#### PROVIDED DATA ####

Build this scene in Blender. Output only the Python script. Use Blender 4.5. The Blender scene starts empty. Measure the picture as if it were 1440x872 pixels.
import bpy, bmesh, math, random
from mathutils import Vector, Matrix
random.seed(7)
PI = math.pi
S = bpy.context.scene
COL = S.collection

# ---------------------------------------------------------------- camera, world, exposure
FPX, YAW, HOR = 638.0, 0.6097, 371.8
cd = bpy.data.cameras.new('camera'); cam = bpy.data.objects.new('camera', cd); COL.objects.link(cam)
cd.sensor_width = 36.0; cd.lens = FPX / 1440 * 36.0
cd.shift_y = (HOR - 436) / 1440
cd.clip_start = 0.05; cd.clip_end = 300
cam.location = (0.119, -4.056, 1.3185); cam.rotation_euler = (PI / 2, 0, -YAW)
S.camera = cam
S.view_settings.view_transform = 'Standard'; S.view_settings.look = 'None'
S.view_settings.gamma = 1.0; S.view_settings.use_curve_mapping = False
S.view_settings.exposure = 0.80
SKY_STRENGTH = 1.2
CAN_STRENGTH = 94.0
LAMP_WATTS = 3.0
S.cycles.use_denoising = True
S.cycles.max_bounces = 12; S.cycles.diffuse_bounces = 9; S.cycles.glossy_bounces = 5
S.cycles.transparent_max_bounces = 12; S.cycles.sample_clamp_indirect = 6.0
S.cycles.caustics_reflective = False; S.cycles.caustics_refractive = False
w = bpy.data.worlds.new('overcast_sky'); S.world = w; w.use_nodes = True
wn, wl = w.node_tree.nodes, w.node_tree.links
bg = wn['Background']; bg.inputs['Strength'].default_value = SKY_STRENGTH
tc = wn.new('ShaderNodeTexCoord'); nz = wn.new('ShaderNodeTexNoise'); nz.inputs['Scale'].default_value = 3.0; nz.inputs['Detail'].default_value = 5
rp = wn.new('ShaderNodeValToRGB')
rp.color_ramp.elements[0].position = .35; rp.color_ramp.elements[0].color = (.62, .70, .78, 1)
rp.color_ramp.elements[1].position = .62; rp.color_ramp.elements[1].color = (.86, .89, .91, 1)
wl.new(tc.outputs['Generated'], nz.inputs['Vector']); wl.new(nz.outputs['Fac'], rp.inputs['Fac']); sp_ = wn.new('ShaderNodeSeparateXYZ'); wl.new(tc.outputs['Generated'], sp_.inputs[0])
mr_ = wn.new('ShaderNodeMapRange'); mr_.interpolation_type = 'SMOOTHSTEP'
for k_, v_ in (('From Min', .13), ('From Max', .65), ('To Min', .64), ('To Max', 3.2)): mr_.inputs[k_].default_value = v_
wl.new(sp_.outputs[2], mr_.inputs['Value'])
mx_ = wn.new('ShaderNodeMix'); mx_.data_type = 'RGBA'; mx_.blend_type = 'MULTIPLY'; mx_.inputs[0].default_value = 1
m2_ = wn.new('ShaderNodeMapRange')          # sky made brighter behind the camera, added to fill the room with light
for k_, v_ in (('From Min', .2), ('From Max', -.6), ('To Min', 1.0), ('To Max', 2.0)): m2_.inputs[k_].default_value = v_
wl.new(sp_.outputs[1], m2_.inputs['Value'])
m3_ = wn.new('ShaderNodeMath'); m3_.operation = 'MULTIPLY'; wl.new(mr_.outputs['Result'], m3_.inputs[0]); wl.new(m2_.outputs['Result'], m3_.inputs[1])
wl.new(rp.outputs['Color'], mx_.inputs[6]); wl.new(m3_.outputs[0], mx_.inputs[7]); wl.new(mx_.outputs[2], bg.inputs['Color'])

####

Count how many lines contain "scene" and give only that count.

ANSWER FOR THIS EXERCISE >>
2